I kept in contact with the Oak Park Amateur Radio Club, too, editing their monthly newsletter and ultimately became club president. And Continental Cablevision earned the cable franchise. Today Oak Park is a Comcast community.

Thanks to my ham radio experience, I learned how to be come a skywarn spotter and spent many a summer afternoon looking for wall clouds. Then as now, ham radio was often the first resource to report dangerous weather and even in the midst of a tornado warning, we took the HT into the basement along with our kids, sleeping bags and flashlights. Even now, we keep an HT in the charger right next to our weather radio in the kitchen.
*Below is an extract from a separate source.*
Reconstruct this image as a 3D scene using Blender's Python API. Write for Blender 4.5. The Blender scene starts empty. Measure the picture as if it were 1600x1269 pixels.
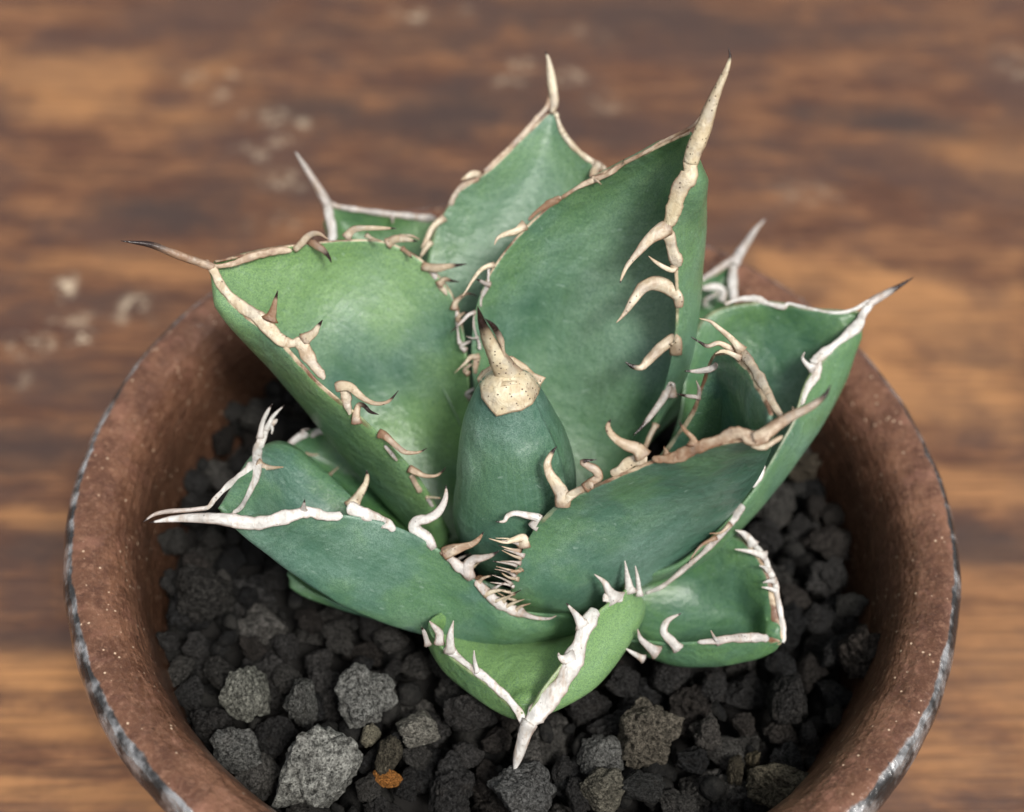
import bpy, bmesh, math, random
import numpy as np
from mathutils import Vector, Matrix, noise
from mathutils.bvhtree import BVHTree

random.seed(7); rng = np.random.default_rng(7); noise.seed_set(3)
S = bpy.context.scene
S.unit_settings.system = 'METRIC'; S.unit_settings.scale_length = 0.1     # one unit is one decimetre: a bonsai-sized pot two decimetres wide
SOIL = 0.65            # height of the stones' surface above the table
# ------------------------------------------------------------------ camera
TH, F = 0.864222855, 2000.0
fwd = np.array([0, math.cos(TH), -math.sin(TH)]); rt = np.array([1.0, 0, 0]); upv = np.cross(rt, fwd)
roll = -0.0683824
cr, sr = math.cos(roll), -math.sin(roll)
CX = rt*cr + upv*sr; CU = -rt*sr + upv*cr
CAM = np.array([-0.02530507, -1.73265374, 2.54395982 + SOIL])
cam = bpy.data.objects.new('camera', bpy.data.cameras.new('camera')); S.collection.objects.link(cam)
cam.matrix_world = Matrix(((CX[0], CU[0], -fwd[0], CAM[0]), (CX[1], CU[1], -fwd[1], CAM[1]), (CX[2], CU[2], -fwd[2], CAM[2]), (0, 0, 0, 1)))
cam.data.sensor_width = 36; cam.data.lens = 36*F/1600; cam.data.clip_start = 0.05; cam.data.clip_end = 100
cam.data.dof.use_dof = True; cam.data.dof.focus_distance = 2.60; cam.data.dof.aperture_fstop = 0.74; cam.data.dof.aperture_blades = 0
S.camera = cam
# ------------------------------------------------------------------ daylight
SUN_EL, SUN_AZ = math.radians(56), math.radians(148)        # azimuth clockwise from +y
w = bpy.data.worlds.new('World'); S.world = w; w.use_nodes = True
nt = w.node_tree; nt.nodes.clear()
sky = nt.nodes.new('ShaderNodeTexSky'); sky.sky_type = 'NISHITA'; sky.sun_disc = False
sky.sun_elevation = SUN_EL; sky.sun_rotation = SUN_AZ; sky.dust_density = 4; sky.air_density = 1.0
hs = nt.nodes.new('ShaderNodeHueSaturation'); hs.inputs['Saturation'].default_value = 0.25
bg = nt.nodes.new('ShaderNodeBackground'); bg.inputs[1].default_value = 0.07
ow = nt.nodes.new('ShaderNodeOutputWorld')
nt.links.new(sky.outputs[0], hs.inputs['Color']); nt.links.new(hs.outputs[0], bg.inputs[0]); nt.links.new(bg.outputs[0], ow.inputs[0])
sl = bpy.data.lights.new('sun', 'SUN'); sl.energy = 1.5; sl.angle = math.radians(13); sl.color = (1, .96, .9)
so = bpy.data.objects.new('sun', sl); S.collection.objects.link(so)
sd = Vector((math.sin(SUN_AZ)*math.cos(SUN_EL), math.cos(SUN_AZ)*math.cos(SUN_EL), math.sin(SUN_EL)))
so.rotation_euler = sd.to_track_quat('Z', 'Y').to_euler(); so.location = sd*5
S.view_settings.view_transform = 'Standard'; S.view_settings.look = 'None'; S.view_settings.gamma = 1
S.view_settings.exposure = 1.08

# ------------------------------------------------------------------ helpers
def tag(o, label=None, cat=None, group=None, kind=None):
    if label: o['label'] = label
    if cat: o['category'] = cat
    if group: o['group'] = group
    if kind: o['kind'] = kind
    return o
def link(o, parent=None):
    S.collection.objects.link(o); o.parent = parent; return o
def mesh_obj(name, verts, faces, mat, parent=None, smooth=True, attrs=None):
    me = bpy.data.meshes.new(name); me.from_pydata([tuple(map(float, v)) for v in verts], [], faces)
    if smooth: me.polygons.foreach_set('use_smooth', [True]*len(me.polygons))
    for k, v in (attrs or {}).items():
        a = me.attributes.new(k, 'FLOAT', 'POINT'); a.data.foreach_set('value', np.asarray(v, dtype=np.float32))
    me.materials.append(mat); me.update()
    return link(bpy.data.objects.new(name, me), parent)
def ray(px, py): return fwd + CX*(px-800)/F - CU*(py-634.5)/F
def un(px, py, h):
    d = ray(px, py); t = (SOIL+h-CAM[2])/d[2]; return CAM + t*d
def atd(px, py, dep): return CAM + ray(px, py)*dep
def dep(p): return float((np.asarray(p)-CAM)@fwd)
def proj(P):
    d = np.asarray(P)-CAM; z = d@fwd
    return np.stack([800+F*(d@CX)/z, 634.5-F*(d@CU)/z], -1)
def nz(p, s, seed=0.0, oct=3): return noise.fractal(Vector((p[0]*s+seed, p[1]*s-seed, p[2]*s+seed*.37)), 1.0, 2.0, oct)

# ------------------------------------------------------------------ materials
class N:
    def __init__(s, name):
        s.m = bpy.data.materials.new(name); s.m.use_nodes = True; s.t = s.m.node_tree; s.b = s.t.nodes['Principled BSDF']; s.o = s.t.nodes['Material Output']
    def n(s, t, **k):
        x = s.t.nodes.new(t)
        for a, b in k.items(): setattr(x, a, b)
        return x
    def L(s, a, b): s.t.links.new(a, b)
    def set(s, sock, v):
        if isinstance(v, bpy.types.NodeSocket): s.L(v, sock)
        else: sock.default_value = v
    def noise(s, vec, sc, det=4, rough=.55, dist=0):
        x = s.n('ShaderNodeTexNoise'); x.inputs['Scale'].default_value = sc; x.inputs['Detail'].default_value = det
        x.inputs['Roughness'].default_value = rough; x.inputs['Distortion'].default_value = dist
        if vec: s.L(vec, x.inputs['Vector'])
        return x.outputs['Fac']
    def vor(s, vec, sc, feat='F1', out='Distance', rnd=1):
        x = s.n('ShaderNodeTexVoronoi', feature=feat); x.inputs['Scale'].default_value = sc; x.inputs['Randomness'].default_value = rnd
        if vec: s.L(vec, x.inputs['Vector'])
        return x.outputs[out]
    def ramp(s, v, a, b, c=0., d=1., smooth=True):
        x = s.n('ShaderNodeMapRange', interpolation_type='SMOOTHSTEP' if smooth else 'LINEAR'); s.set(x.inputs[0], v)
        for i, q in zip((1, 2, 3, 4), (a, b, c, d)): x.inputs[i].default_value = q
        return x.outputs[0]
    def mix(s, f, a, b, mode='MIX'):
        x = s.n('ShaderNodeMix', data_type='RGBA', blend_type=mode); s.set(x.inputs[0], f)
        s.set(x.inputs[6], a if isinstance(a, bpy.types.NodeSocket) else (*a, 1)); s.set(x.inputs[7], b if isinstance(b, bpy.types.NodeSocket) else (*b, 1))
        return x.outputs[2]
    def math(s, op, a, b=0., c=0.):
        x = s.n('ShaderNodeMath', operation=op); s.set(x.inputs[0], a); s.set(x.inputs[1], b); s.set(x.inputs[2], c); return x.outputs[0]
    def map(s, vec, loc=(0, 0, 0), rot=(0, 0, 0), sc=(1, 1, 1)):
        x = s.n('ShaderNodeMapping'); s.L(vec, x.inputs[0]); x.inputs[1].default_value = loc; x.inputs[2].default_value = rot; x.inputs[3].default_value = sc; return x.outputs[0]
    def attr(s, name):
        return s.n('ShaderNodeAttribute', attribute_name=name).outputs['Fac']
    def coord(s, k='Object'): return s.n('ShaderNodeTexCoord').outputs[k]
    def bump(s, h, st, dist=.01, prev=None):
        x = s.n('ShaderNodeBump'); x.inputs['Strength'].default_value = st; x.inputs['Distance'].default_value = dist; s.L(h, x.inputs['Height'])
        if prev: s.L(prev, x.inputs['Normal'])
        return x.outputs[0]
    def fin(s, col, rough=.5, nrm=None, **k):
        s.set(s.b.inputs['Base Color'], col if isinstance(col, bpy.types.NodeSocket) else (*col, 1)); s.set(s.b.inputs['Roughness'], rough)
        if nrm: s.L(nrm, s.b.inputs['Normal'])
        for a, v in k.items(): s.set(s.b.inputs[a.replace('_', ' ')], v)
        return s.m

def leaf_mat():
    m = N('agave_leaf'); c = m.coord(); t = m.attr('along'); sx = m.attr('across'); e = m.attr('edge'); back = m.attr('back')
    oc = m.n('ShaderNodeObjectInfo'); sep = m.n('ShaderNodeSeparateColor'); m.L(oc.outputs['Color'], sep.inputs[0])
    green, pale, border, rnd = sep.outputs[0], sep.outputs[1], sep.outputs[2], oc.outputs['Random']
    comb = m.n('ShaderNodeCombineXYZ'); m.L(m.math('MULTIPLY', sx, 9.), comb.inputs[0]); m.L(m.math('MULTIPLY', t, 1.3), comb.inputs[1]); m.L(m.math('MULTIPLY', rnd, 40.), comb.inputs[2])
    streak = m.noise(comb.outputs[0], 2.2, 5, .6, .4)
    big = m.noise(c, 3.2, 5, .6, .2); mid = m.noise(c, 14, 6, .65, .4); fine = m.noise(c, 150, 4, .75); vfine = m.noise(c, 420, 2, .6)
    glau = m.mix(m.ramp(big, .35, .68), (.040, .106, .086), (.104, .200, .160))
    glau = m.mix(m.ramp(m.math('MULTIPLY_ADD', streak, .8, m.math('MULTIPLY', mid, .2)), .46, .64, 0, .5), glau, (.034, .100, .066))
    bloom = m.math('MULTIPLY', m.ramp(m.math('MULTIPLY_ADD', big, .65, m.math('MULTIPLY', mid, .35)), .40, .64), m.ramp(fine, .30, .60))
    bloom = m.math('MULTIPLY', bloom, m.math('SUBTRACT', 1.0, m.math('MULTIPLY', green, .75))); col = m.mix(m.math('MULTIPLY', bloom, .52), glau, (.285, .385, .365))
    # fresh green where the waxy bloom is thin
    gcol = m.mix(m.ramp(mid, .3, .7), (.030, .090, .010), (.095, .210, .034))
    base = m.ramp(t, .0, .28, .7, 0.)
    gf = m.math('MAXIMUM', m.math('MULTIPLY', green, m.ramp(big, .25, .7, 1.1, .45)), base)
    col = m.mix(gf, col, gcol)
    col = m.mix(m.math('MULTIPLY', pale, m.ramp(m.noise(c, 2.4, 3, .5), .28, .55)), col, (.235, .385, .135))
    ed = m.math('MULTIPLY', m.ramp(m.math('ADD', e, m.math('MULTIPLY', mid, -.10)), -.02, .07, 1, 0), m.ramp(m.noise(c, 9, 3), .4, .6, .15, .9))
    col = m.mix(m.math('MULTIPLY', ed, .40), col, (.150, .28, .065))
    # fine grain: tiny dark pores and pale scratches
    col = m.mix(m.ramp(vfine, .42, .60, 0, .62), col, (.028, .085, .058))
    cb2 = m.n('ShaderNodeCombineXYZ'); m.L(m.math('MULTIPLY', sx, 60.), cb2.inputs[0]); m.L(m.math('MULTIPLY', t, 2.5), cb2.inputs[1]); m.L(m.math('MULTIPLY', rnd, 11.), cb2.inputs[2])
    fib = m.noise(cb2.outputs[0], 1.6, 3, .6, .2); col = m.mix(m.ramp(fib, .5, .7, 0, .14), col, (.17, .29, .23))
    scr = m.noise(m.map(c, rot=(.5, .3, .8), sc=(30, 260, 60)), 1, 2, .5)
    col = m.mix(m.ramp(scr, .66, .76, 0, .35), col, (.33, .44, .38))
    pores = m.ramp(m.vor(c, 60), .03, .09, .55, 0)
    col = m.mix(m.math('MULTIPLY', pores, m.ramp(m.noise(c, 5, 2), .45, .6)), col, (.03, .06, .04))
    col = m.mix(m.math('MULTIPLY', back, .12), col, (.14, .26, .14))
    brd = m.math('MULTIPLY', m.ramp(m.math('ADD', e, m.math('MULTIPLY', m.noise(c, 30, 3), .006)), .0055, .0070, 1, 0), m.ramp(m.math('ADD', t, m.math('MULTIPLY', m.noise(c, 8, 2), .5)), .62, .74))
    col = m.mix(m.math('MULTIPLY', brd, border), col, m.mix(m.ramp(m.noise(c, 24, 4), .4, .6), (.50, .40, .27), (.16, .08, .045)))
    h = m.math('ADD', m.math('MULTIPLY', fine, .5), m.math('MULTIPLY', mid, 1.))
    nr = m.bump(big, .45, .06); nr = m.bump(mid, .30, .012, nr); nr = m.bump(fine, .32, .003, nr)
    return m.fin(col, m.ramp(bloom, 0, 1, .32, .56), nr, Specular_IOR_Level=.5, Subsurface_Weight=.0, Coat_Weight=.05, Coat_Roughness=.35)
M_LEAF = leaf_mat()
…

So it shouldn’t be a surprise that as Comcasters, we in Albuquerque have a great affection for the amateur radio community. Tonight I’m proud to announce that we will be inaugurating the Comcast Amateur Radio Society as a means to attract more of our employees into the hobby. As we license our field team, we’ll put HTs in their trucks and signs on the sides saying “Amateur Radio Equipped”, so that they can join you in providing an added layer of emergency communications for our great city.

When we migrated from two-way radios to Nextel phones, we decommissioned over one hundred 500 MHz units which sit today in a corner of our warehouse. With help from my good friend W5IDT and your outstanding ARRL Division Vice Director N5ZGT, we will be re-programming these radios to a 440 band plan, and will be donating them to local scout troops, amateur radio clubs and emergency service organizations.

You see, I believe that amateur radio is part and parcel of what makes America great. Your focus on: Education, Technology, Fellowship and Service are part of the magic that has driven our country’s growth and success for over 200 years. In fact, I think our President should give every radio amateur the Medal of Freedom. Your unique culture of caring embodies all that’s good about our nation: inclusiveness, opportunity and freedom.

And it’s an honor to be with you tonight to celebrate this true American treasure.